Lucien Henry arrived in Paris in 1867 to take courses in fine arts and studied under Viollet-le-Duc before studying with Jean-Léon Gérôme.[3] A militant socialist and a member of the First International, he contributed to the newspaper La Resistance. During the Franco-Prussian war and the siege of Paris (1870-1871) he was a member of the National Guard. On March 11, 1871, he was elected leader of the legion of the 14th arrondissement and became “Colonel Henry”. On April 3, he took part in the exit from Châtillon (Battle of Meudon),where the communards were defeated by the forces of the Third Republic. During this unfortunate offensive he was arrested, and sentenced to death in 1872, but the sentence was commuted to deportation to New Caledonia.
Granted amnesty in 1878, he moved to Australia in June 1879, the year of Sydney International Exhibition. In 1880, he married another exile, Juliette Rastoul née Lopez.[4] In Sydney, Henry became known as a painter and teacher. The stained glass windows in Sydney Town Hall[5] were an important work.

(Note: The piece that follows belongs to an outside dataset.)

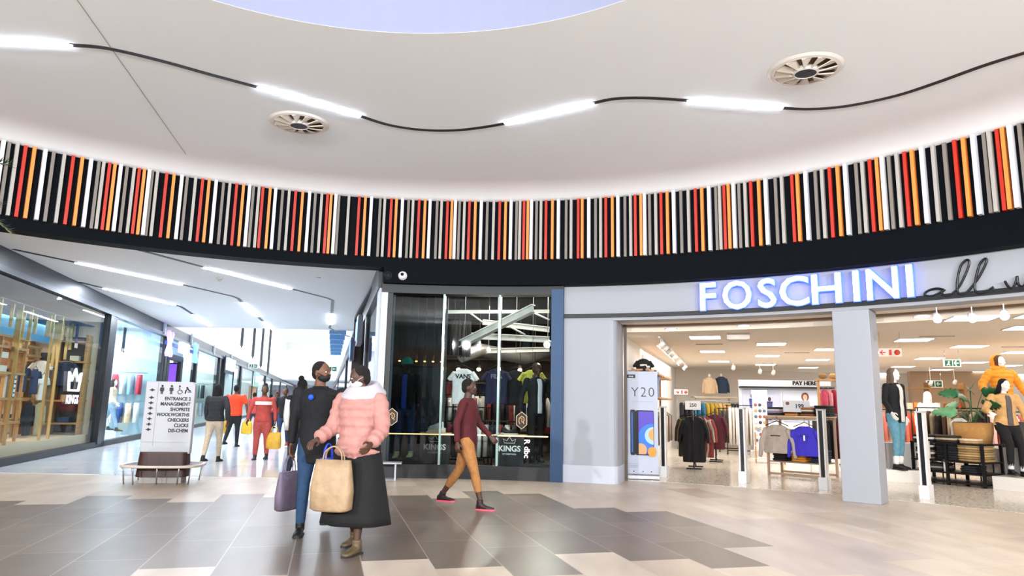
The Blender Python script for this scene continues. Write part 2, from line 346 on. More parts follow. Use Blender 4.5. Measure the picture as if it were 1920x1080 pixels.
def slat(mb, a, c):
    R = 9.85-SD[c]; n = RG(a, 1)-RG(a, 0); t = Vector((n.y, -n.x, 0)); w_ = .024 if c != 'w' else .028
    b0, b1 = RG(a, R), RG(a, 9.849)
    vs = [b+t*sx+Vector((0, 0, z)) for z in (4.155, 5.33) for b, sx in ((b0, -w_), (b0, w_), (b1, w_), (b1, -w_))]
    mb.add(vs, [(3, 2, 1, 0), (4, 5, 6, 7), (0, 1, 5, 4), (1, 2, 6, 5), (2, 3, 7, 6), (3, 0, 4, 7)], SM[c])
near = sorted((x for x in sl if -.80 < x[0] < .99), key=lambda x: -abs(x[0]-.05))[:100]; nm = {'w': 'white slat', 'd': 'dark grey slat', 'g': 'light grey slat', 'r': 'red slat', 'o': 'orange slat'}
rest = MB()
for x in sl:
    if x in near: mb = MB(); slat(mb, *x); o = mb.build('slat', None, scr); o['label'] = nm[x[1]]
    else: slat(rest, *x)
o = rest.build('slat', None, scr); o['kind'] = 'stuff'

# snaking line of light in the ceiling
def sub(pts, k=6):
    out = []; n = len(pts)
    for i in range(n-1):
        p0, p1, p2, p3 = pts[max(i-1, 0)], pts[i], pts[i+1], pts[min(i+2, n-1)]
        for j in range(k):
            t = j/k; out.append(.5*((2*p1)+(-p0+p2)*t+(2*p0-5*p1+4*p2-p3)*t*t+(-p0+3*p1-3*p2+p3)*t**3))
    return out+[pts[-1]]
def strip(mb, pts, wd, th, mt=None):
    k = len(pts); rings = []
    for i, p in enumerate(pts):
        d = (pts[min(i+1, k-1)]-pts[max(i-1, 0)]).normalized(); x = Vector((d.y, -d.x, 0)).normalized()*wd/2; z = Vector((0, 0, th))
        rings.append([p-x, p+x, p+x+z, p-x+z])
    mb.ring_loft(rings, mt, smooth=False); return mb
def light_bar(pts, z, label, group=None, wd=.075):
    c = (pts[0]+pts[-1])/2; t = thing('linear_light', label, 'ceiling light', (c.x, c.y, z), 0, group); P = [p-c for p in pts]; P = [Vector((p.x, p.y, 0)) for p in P]
    strip(MB(), [p+Vector((0, 0, -.012)) for p in P], wd+.02, .0118).build('housing', M_white, t)
    o = strip(MB(), [p+Vector((0, 0, -.022)) for p in P], wd, .012).build('diffuser', M_led, t); return t
Z = 5.5
def zz(l): return [onz(x, y, Z) for x, y in l]
light_bar([onz(-160, 70, Z), onz(133, 84, Z)], Z, 'bright linear ceiling light cut by the left edge of the picture')
light_bar(zz([(483, 163), (675, 217)]), Z, 'bright linear ceiling light beside the left round diffuser')
light_bar(zz([(948, 231), (1112, 193)]), Z, 'bright linear ceiling light rising to the right at mid ceiling')
light_bar(zz([(1290, 188), (1466, 202)]), Z, 'bright linear ceiling light nearest the right round diffuser')
def groove(pts, z, label, wd=.07):
    o = strip(MB(), [Vector((p.x, p.y, z-.009)) for p in sub(pts)], wd, .0085).build('light_track', M_black); return tag(o, label, 'light track')
groove(zz([(133, 84), (200, 90), (300, 113), (390, 138), (483, 163)]), Z, 'curved black ceiling track left of the left diffuser')
groove(zz([(675, 217), (730, 234), (790, 243), (850, 244), (900, 239), (948, 231)]), Z, 'sagging black ceiling track right of the left diffuser')
groove(zz([(1112, 193), (1150, 185), (1200, 183), (1250, 185), (1290, 188)]), Z, 'short arched black ceiling track between two bright lights')
groove(zz([(1466, 202), (1520, 204), (1590, 198), (1680, 179), (1760, 153), (1840, 124), (1920, 99), (2010, 75)]), Z, 'long black ceiling track sweeping to the right edge under the right diffuser')

def vent(px, py, label):
    p = onz(px, py, 5.5); t = thing('ceiling_diffuser', label, 'air vent', p)
    rings = []
    for i in range(48):
        a = 2*pi*i/48; rings.append([Vector((r*cos(a), r*sin(a), z)) for r, z in ((.355, -.03), (.40, -.022), (.44, -.002), (.355, -.002))])
    mb = MB(); mb.ring_loft(rings, closed=True, cap=False, smooth=False); mb.build('outer_ring', mat('#d9d4ce', .5), t)
    mb = MB(); mb.prism([(.36*cos(2*pi*i/40), .36*sin(2*pi*i/40)) for i in range(40)], -.004, -.001); mb.build('throat', mat('#5c4a36', .8), t)
    mb = MB(); mb.prism([(.125*cos(2*pi*i/32), .125*sin(2*pi*i/32)) for i in range(32)], -.055, -.004, M_black)
    rings = []
    for i in range(32):
        a = 2*pi*i/32; rings.append([Vector((r*cos(a), r*sin(a), z)) for r, z in ((.125, -.062), (.15, -.056), (.15, -.004), (.125, -.004))])
    mb.ring_loft(rings, mat('#ddd8d2', .5), closed=True, cap=False, smooth=False); mb.build('hub', None, t)
    for i in range(12):
        a = 2*pi*i/12; b = a+.22
        mb = MB(); mb.add([(.15*cos(a), .15*sin(a), -.052), (.355*cos(a), .355*sin(a), -.03), (.355*cos(b+.12), .355*sin(b+.12), -.005), (.15*cos(b), .15*sin(b), -.008)], [(0, 1, 2, 3)])
        o = mb.build('blade', mat('#cfc5b8', .5), t); s = o.modifiers.new('s', 'SOLIDIFY'); s.thickness = .012
    return t
vent(561, 230, 'round swirl air diffuser in the white ceiling, the left and smaller looking one')
vent(1510, 130, 'round swirl air diffuser in the white ceiling, the right and larger looking one')

# ------------------------------------------------------------------ corridor shell
def qbox(fn, s0, s1, o0, o1, z0, z1, mb=None, mt=None):     # a box in wall coordinates
    mb = mb or MB(); vs = [fn(s, o, z) for z in (z0, z1) for s, o in ((s0, o0), (s1, o0), (s1, o1), (s0, o1))]
    return mb.add(vs, [(3, 2, 1, 0), (4, 5, 6, 7), (0, 1, 5, 4), (1, 2, 6, 5), (2, 3, 7, 6), (3, 0, 4, 7)], mt)
def cbox(name, fn, *a, mt=None): return struct(qbox(fn, *a).build(name, mt))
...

He became an art teacher at the Sydney Technical College, and took a uniquely Australian approach to the decorative arts, with the use of motifs inspired by local flora and fauna such as Telopea (waratah). Returning to France in 1891 in search of a publisher for a collection of his Australian watercolors, he died in 1896 in the hamlet of Le Pavé in Saint-Léonard-de-Noblat where he was buried.
Some of his work is held in the Art Gallery of New South Wales,[1][6] and some 204 works are held at the Powerhouse Museum,[7] including works with native flora motifs.[8]